If I have a particular sin that I struggle with “being sorry for”, does God forgive that sin? If I want God to forgive all of my sins, whether or not I can be truly sorry, does God expect me to forgive the offenses of others, whether or not they are truly sorry?

(This is where I have an addition to Adams.) I believe there is also a place for withholding restoration (but perhaps not full restoration) if the safety, peace or welfare of a person or group is at risk. I’m not thinking one-time offenses or “little things” - the multitudes of offenses that love should cover. I’m thinking about either repeated “big” offenses (behavior that doesn’t appear to indicate “repentance”) or offenses that have such a high probability of offense that full restoration simply does not keep the safety and peace of others in mind. In cases like these, accountability (hand in hand with a commitment by the offender) is vital.

Withholding forgiveness is a set of behaviors aimed at causing the offender to know in their heart that they have hurt others and to cause them to “be truly sorry” and to make a commitment to turn from that behavior.

Withholding forgiveness is aimed always at reconciliation.

Withholding forgiveness always excludes bitterness. (You might also exclude anger, if you can. There is a place for righteous anger, but when confronting an offense in hopes of reconciliation, many times anger is best left behind.)

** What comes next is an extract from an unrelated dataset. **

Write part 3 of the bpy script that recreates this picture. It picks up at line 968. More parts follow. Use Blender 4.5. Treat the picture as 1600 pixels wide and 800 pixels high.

I believe that you can take this to the secular, although there cannot be full resoration to a “fellowship” that was never there. At best, you can reconcile to the status that you had before the offense.

This is Biblical. There are specific steps.

- you confront the person privately (I believe that if the offense was committed against a group of people or as part of a conversation, this can vary. If you immediately - within the same conversation - state the offense, this is perhaps the best way to take care of it immediately. Most reasonable people will see that they have offended and “take it back”. End of story.)

- if the person does not listen - take two or three witnesses. (this is way harder on line.) With this small group of people, there are (hopefully) objective witnesses that will hear both sides, examine what was said and encourage both sides to reconciliation.

- if they still do not listen, take it to the group (or in a secular setting, to the group that both parties are a member of)

- if they still do not listen, forgiveness and restoration cannot (or should not) take place.

None of this is aimed at “punishing” the offender or perpetually holding them at arm’s length. It is aimed at bringing the offender back into the relationship that you had before the offense - or perhaps a deeper relationship.

When I have practiced this - it works.

It is not easy and it is not about me.